Prompt
Look through the records below and collect all lines that hold the string "image".

.....

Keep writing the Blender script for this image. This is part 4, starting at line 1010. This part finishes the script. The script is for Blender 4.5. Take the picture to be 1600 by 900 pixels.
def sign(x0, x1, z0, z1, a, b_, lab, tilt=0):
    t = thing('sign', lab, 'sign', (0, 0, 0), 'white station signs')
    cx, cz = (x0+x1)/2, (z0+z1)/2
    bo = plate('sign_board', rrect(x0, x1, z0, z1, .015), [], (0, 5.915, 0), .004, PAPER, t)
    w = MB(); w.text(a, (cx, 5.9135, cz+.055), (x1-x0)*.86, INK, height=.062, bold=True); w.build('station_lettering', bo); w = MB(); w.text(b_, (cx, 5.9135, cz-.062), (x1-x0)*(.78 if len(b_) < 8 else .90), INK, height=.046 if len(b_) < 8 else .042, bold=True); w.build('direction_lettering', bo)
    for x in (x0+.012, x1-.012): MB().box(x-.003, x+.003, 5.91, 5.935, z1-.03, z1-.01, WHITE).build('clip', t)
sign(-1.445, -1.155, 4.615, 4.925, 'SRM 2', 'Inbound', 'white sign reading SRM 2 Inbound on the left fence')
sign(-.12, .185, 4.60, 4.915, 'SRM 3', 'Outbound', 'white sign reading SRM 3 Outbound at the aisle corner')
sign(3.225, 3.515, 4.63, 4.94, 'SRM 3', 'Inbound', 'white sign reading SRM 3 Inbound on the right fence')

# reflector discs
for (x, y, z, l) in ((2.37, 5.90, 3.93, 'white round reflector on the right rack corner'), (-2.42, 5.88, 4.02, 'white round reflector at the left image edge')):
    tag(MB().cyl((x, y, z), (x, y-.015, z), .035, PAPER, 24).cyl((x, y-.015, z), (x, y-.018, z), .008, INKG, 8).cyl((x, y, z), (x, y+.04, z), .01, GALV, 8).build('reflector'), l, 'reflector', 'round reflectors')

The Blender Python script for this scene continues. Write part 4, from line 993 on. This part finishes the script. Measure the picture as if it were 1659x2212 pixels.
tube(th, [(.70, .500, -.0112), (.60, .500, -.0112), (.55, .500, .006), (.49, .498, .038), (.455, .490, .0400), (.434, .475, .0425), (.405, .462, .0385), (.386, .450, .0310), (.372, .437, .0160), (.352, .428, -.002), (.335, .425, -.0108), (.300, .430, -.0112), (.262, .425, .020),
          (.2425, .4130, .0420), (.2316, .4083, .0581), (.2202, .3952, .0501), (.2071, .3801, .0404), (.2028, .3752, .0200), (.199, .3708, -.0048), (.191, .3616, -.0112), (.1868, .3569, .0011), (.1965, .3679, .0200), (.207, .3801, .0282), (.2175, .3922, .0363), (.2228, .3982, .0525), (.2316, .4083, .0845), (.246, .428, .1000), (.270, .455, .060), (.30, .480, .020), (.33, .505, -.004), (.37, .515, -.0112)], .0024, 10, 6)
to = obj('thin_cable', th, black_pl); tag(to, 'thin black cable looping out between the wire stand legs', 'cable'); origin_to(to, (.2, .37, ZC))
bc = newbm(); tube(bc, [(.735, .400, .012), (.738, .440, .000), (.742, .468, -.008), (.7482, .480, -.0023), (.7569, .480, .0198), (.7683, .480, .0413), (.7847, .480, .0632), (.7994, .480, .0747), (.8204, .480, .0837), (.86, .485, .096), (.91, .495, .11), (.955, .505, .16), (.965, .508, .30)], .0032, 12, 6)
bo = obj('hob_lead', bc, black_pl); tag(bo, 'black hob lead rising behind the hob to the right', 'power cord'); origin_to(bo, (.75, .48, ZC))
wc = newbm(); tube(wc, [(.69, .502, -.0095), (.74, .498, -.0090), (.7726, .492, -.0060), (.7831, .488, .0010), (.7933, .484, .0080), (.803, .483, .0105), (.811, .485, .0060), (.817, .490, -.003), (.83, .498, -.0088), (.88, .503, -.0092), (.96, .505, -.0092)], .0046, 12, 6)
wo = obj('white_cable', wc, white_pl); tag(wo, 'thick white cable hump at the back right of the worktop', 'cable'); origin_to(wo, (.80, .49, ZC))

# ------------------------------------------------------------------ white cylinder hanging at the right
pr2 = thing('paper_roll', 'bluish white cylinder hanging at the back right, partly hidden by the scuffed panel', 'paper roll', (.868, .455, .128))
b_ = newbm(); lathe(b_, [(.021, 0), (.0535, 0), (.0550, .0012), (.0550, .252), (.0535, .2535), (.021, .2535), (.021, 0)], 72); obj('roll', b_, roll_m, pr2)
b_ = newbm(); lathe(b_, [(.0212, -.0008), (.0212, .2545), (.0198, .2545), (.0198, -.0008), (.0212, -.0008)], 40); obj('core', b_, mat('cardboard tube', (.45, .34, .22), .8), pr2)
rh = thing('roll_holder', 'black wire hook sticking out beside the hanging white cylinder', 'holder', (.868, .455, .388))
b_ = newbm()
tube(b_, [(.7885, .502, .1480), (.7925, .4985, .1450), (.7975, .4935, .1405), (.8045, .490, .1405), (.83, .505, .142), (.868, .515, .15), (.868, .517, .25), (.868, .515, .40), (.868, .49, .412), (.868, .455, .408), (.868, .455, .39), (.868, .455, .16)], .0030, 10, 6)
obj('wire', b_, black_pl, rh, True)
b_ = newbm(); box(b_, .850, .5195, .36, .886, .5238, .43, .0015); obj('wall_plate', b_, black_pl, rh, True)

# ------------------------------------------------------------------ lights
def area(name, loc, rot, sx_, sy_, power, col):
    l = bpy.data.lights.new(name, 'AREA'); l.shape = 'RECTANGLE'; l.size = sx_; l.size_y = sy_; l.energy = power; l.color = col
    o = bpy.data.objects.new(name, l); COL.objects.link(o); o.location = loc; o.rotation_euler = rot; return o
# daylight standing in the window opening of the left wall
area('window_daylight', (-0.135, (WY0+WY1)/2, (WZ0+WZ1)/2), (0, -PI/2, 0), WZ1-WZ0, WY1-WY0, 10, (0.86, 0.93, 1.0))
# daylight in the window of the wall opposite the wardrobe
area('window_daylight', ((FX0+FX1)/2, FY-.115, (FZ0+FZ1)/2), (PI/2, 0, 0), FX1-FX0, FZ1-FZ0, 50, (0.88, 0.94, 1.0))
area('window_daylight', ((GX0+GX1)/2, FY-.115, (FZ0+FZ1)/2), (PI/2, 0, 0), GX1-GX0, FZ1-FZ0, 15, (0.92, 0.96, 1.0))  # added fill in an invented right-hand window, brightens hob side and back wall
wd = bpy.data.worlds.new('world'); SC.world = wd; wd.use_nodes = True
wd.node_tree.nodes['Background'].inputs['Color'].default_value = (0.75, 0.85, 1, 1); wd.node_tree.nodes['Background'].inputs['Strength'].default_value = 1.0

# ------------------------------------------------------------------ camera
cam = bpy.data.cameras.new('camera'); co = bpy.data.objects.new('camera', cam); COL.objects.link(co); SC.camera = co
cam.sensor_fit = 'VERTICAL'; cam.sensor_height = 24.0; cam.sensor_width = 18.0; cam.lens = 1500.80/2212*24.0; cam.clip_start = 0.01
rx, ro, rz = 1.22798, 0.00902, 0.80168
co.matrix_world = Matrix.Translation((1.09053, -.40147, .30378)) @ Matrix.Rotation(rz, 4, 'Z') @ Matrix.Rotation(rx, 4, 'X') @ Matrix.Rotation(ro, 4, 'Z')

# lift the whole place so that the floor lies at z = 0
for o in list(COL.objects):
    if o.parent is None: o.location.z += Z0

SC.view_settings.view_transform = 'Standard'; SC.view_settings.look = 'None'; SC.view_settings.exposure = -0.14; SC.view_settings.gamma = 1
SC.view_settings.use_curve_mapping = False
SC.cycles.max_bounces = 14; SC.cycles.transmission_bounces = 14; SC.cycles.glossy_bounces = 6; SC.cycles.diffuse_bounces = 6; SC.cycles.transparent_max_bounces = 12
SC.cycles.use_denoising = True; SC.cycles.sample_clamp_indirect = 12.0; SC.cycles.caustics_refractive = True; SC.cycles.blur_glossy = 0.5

.....

Complete response
Keep writing the Blender script for this image. This is part 4, starting at line 1010. This part finishes the script. The script is for Blender 4.5. Take the picture to be 1600 by 900 pixels.
for (x, y, z, l) in ((2.37, 5.90, 3.93, 'white round reflector on the right rack corner'), (-2.42, 5.88, 4.02, 'white round reflector at the left image edge')):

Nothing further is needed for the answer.